Rom e Sinti in Italia: pochi nei campi

Quando si parla di Rom e Sinti in Italia, il dibattito pubblico tende subito a concentrarsi sui cosiddetti campi, come se quella fosse la condizione normale della loro esistenza. Ma i numeri raccontano un’altra storia, molto diversa da quella che spesso passa nelle cronache quotidiane. In Italia vivono tra 90.000 e 170.000 persone di origine rom e sinta, secondo le diverse stime elaborate da istituti di ricerca, associazioni e organismi internazionali. Non si tratta di un popolo “estraneo”: circa 70.000 di loro sono cittadini italiani a tutti gli effetti, presenti da generazioni sul nostro territorio.

Eppure, il tema rimane avvolto in un alone di pregiudizi. Nell’immaginario collettivo, il rom è legato alla roulotte, al campo, alla marginalità. Un’immagine che ha poco a che fare con la realtà. Perché la grande maggioranza vive in case come chiunque altro, spesso in alloggi popolari o in appartamenti privati, magari con lavori precari e vite difficili, ma fuori dai riflettori. I dati più recenti parlano chiaro: soltanto tra 11.000 e 15.000 persone, cioè appena il 6-10% del totale, vive ancora in insediamenti monoetnici, le baraccopoli formali e informali che l’Italia, unica in Europa, ha costruito e mantenuto dagli anni Ottanta in poi.

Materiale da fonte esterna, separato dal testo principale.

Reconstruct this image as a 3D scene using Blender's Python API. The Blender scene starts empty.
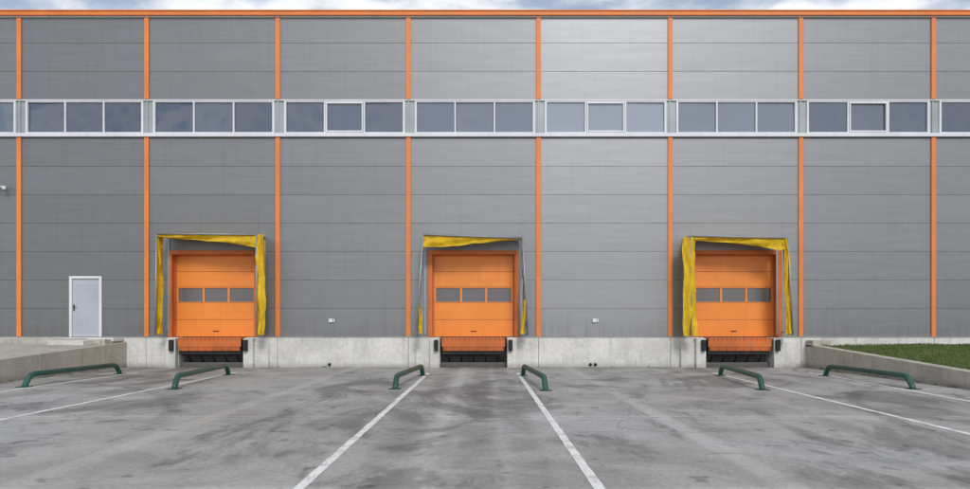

Il rapporto annuale dell’associazione 21 Luglio, pubblicato nel 2024, fotografa una realtà in rapido mutamento: “Oggi sono 11.100 i rom e i sinti che vivono in campi o insediamenti monoetnici, in calo del 53% rispetto al 2016”. Una diminuzione significativa, che mostra come molti abbiano trovato soluzioni abitative stabili e come, nonostante l’immobilismo politico, la realtà sociale vada lentamente in un’altra direzione. Ma dietro al dato resta la contraddizione: gli insediamenti ancora attivi, circa 119 in 75 Comuni italiani, continuano a essere veri e propri ghetti istituzionalizzati, dove la marginalità diventa regola.

La stessa Istat, nel biennio 2019–2020, aveva censito 373 insediamenti abitati da circa 15.000 persone, confermando che il fenomeno esiste, ma riguarda una parte minima della popolazione rom e sinta complessiva.